As you know, I have a full-time mom-job, and it's the kind of job that
required no experience, qualifications or references to secure, and it's a job that's almost impossible to be fired from—this is an incredibly fortunate situation
for me to be in, because the truth is that I'm vocationally unmotivated. If I
had nothing but intermittent cramps in my legs, that would be a bad reason for
me to first not finish school and next not job-hunt. But I have a good reason for not yet having finished school. Kind of.
My grandmother complains about her nephew, Matthew, who is my second cousin and whom I've never met—my dad's side of the family is like
that: strangers with my last name.
It's sort of like how if I lived in an apartment complex called River Mill in Athens
that wouldn't mean that I know the people who live in an apartment complex
called River Mill in Birmingham. And if we met we might only have ten seconds' worth of anything to talk about. "Oh, that's interesting, I live in a River
Mill apartment complex, too." But Matthew and I might have more to talk about
than the fact that his last name is Laney and my last name used to be that. Matthew and I also have in common that we've been in college long enough to earn
two degrees without even earning one. That's what Mimi's Matthew complaints are
about, and when she complains about Matthew, I know she's really complaining
about me. I wonder whether it's amusing or aggravating to Mimi when I agree that Matthew is a bum who needs to get his act together, graduate and get paid for something, anything.
Having a baby does not, unfortunately, excuse my life
retroactively. It's not as if it's acceptable that I graduated from high school
with a 2.2 GPA because I had a baby six years later. And I had already been in
school for five or six years (I've lost count)—minus two semesters off—when Graham was born, and four
years is more than long enough to earn a degree. But I do recognize the favor that
Graham does for me simply by being mine and my responsibility: he's why driving is scary, but he's
also why my family can't criticize me directly. He's why we have to talk about Matthew the slacker instead of Amy the slacker.

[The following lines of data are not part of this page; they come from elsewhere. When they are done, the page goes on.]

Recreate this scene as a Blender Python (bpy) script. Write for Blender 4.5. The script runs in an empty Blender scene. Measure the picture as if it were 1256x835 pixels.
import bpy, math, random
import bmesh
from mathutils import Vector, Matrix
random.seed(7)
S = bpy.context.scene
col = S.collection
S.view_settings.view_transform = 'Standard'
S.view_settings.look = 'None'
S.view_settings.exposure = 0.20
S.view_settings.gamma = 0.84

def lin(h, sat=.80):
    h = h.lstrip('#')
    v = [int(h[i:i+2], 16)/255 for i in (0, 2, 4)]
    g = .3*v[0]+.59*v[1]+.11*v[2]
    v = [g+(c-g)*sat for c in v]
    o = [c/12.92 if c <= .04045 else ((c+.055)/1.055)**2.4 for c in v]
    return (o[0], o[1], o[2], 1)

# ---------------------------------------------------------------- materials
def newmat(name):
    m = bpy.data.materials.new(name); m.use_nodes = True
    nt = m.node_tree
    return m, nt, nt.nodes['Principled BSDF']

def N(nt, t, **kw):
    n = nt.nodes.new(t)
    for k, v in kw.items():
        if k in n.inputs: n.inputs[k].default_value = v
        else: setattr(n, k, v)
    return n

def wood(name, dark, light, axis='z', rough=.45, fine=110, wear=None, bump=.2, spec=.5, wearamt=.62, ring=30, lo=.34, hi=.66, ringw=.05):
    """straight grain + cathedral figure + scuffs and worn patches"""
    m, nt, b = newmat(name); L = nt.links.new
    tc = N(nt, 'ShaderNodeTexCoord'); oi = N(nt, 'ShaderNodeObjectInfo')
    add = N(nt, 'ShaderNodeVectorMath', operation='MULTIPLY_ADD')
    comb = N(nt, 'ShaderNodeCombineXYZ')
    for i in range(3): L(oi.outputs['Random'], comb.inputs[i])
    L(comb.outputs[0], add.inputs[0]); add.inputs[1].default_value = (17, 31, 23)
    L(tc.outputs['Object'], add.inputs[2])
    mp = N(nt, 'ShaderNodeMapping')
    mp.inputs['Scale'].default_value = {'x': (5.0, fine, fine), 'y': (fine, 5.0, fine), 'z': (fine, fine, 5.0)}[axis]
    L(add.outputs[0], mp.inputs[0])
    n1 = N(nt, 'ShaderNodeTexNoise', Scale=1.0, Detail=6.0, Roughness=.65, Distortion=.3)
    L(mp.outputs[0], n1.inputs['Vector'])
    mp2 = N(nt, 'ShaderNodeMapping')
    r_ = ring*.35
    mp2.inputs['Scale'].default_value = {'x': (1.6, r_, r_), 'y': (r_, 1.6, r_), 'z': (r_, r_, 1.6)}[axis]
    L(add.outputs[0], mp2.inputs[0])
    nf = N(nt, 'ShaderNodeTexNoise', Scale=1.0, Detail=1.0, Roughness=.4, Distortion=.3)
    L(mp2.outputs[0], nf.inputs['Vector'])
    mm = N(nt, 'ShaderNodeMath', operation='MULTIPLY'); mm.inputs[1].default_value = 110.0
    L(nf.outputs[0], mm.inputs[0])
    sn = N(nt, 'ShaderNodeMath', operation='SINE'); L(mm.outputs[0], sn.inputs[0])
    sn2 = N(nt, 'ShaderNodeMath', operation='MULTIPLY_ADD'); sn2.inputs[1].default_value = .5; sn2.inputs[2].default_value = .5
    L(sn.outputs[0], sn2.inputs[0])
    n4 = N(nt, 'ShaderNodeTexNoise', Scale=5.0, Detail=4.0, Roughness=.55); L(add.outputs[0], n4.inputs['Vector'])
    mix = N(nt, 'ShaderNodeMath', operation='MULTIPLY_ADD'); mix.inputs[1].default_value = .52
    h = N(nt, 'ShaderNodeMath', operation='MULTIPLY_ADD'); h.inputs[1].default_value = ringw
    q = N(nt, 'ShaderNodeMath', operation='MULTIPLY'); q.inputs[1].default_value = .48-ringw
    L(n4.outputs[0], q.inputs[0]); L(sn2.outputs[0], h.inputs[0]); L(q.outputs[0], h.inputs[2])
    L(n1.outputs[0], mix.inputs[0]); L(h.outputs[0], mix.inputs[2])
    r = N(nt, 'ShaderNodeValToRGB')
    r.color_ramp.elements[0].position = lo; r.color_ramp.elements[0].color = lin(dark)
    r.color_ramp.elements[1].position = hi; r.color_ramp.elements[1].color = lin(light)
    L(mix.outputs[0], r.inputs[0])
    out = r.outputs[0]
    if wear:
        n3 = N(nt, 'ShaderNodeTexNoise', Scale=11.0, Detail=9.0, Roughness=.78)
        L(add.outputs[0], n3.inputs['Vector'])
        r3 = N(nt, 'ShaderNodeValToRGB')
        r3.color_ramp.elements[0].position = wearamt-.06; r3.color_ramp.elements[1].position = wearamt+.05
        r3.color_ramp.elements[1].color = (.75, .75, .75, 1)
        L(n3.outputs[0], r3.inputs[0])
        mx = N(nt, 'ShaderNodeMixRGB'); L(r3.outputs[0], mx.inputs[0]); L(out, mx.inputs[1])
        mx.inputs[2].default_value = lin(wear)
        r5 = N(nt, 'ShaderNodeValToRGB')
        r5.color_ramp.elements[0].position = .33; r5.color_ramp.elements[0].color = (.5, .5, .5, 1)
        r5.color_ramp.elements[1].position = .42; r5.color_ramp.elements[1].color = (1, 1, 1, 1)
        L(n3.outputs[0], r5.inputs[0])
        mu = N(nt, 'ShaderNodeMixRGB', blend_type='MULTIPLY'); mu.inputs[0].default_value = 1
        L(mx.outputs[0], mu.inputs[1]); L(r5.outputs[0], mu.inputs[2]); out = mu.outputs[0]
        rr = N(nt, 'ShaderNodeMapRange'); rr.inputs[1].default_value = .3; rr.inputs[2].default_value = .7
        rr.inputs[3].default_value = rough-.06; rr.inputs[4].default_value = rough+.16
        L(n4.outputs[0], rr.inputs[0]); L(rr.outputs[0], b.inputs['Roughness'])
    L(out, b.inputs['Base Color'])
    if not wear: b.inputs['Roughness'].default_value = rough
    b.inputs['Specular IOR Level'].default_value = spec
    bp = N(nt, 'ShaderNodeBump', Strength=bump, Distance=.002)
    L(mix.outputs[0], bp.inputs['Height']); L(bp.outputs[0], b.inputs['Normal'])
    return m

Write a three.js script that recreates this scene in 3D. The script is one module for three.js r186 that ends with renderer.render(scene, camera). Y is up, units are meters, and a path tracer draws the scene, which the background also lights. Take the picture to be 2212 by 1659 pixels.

It seemed necessary to confess that motherhood is not the inconvenient barrier to my dreams that I have sometimes made it out to be. I've called motherhood a rut. I've complained that it prevents me from cultivating my other interests. But because I am afraid of the real world and having a career, motherhood is actually more like cinder blocks tied around the ankles of a murdered body to make it sink. Mimi is the inevitable buoyancy of the human body. Graham is laughter and sunshine. I am bad at metaphors. I am grateful in a million ways for my baby boy, the most adorable excuse I've ever had for my slowness in building an adult life.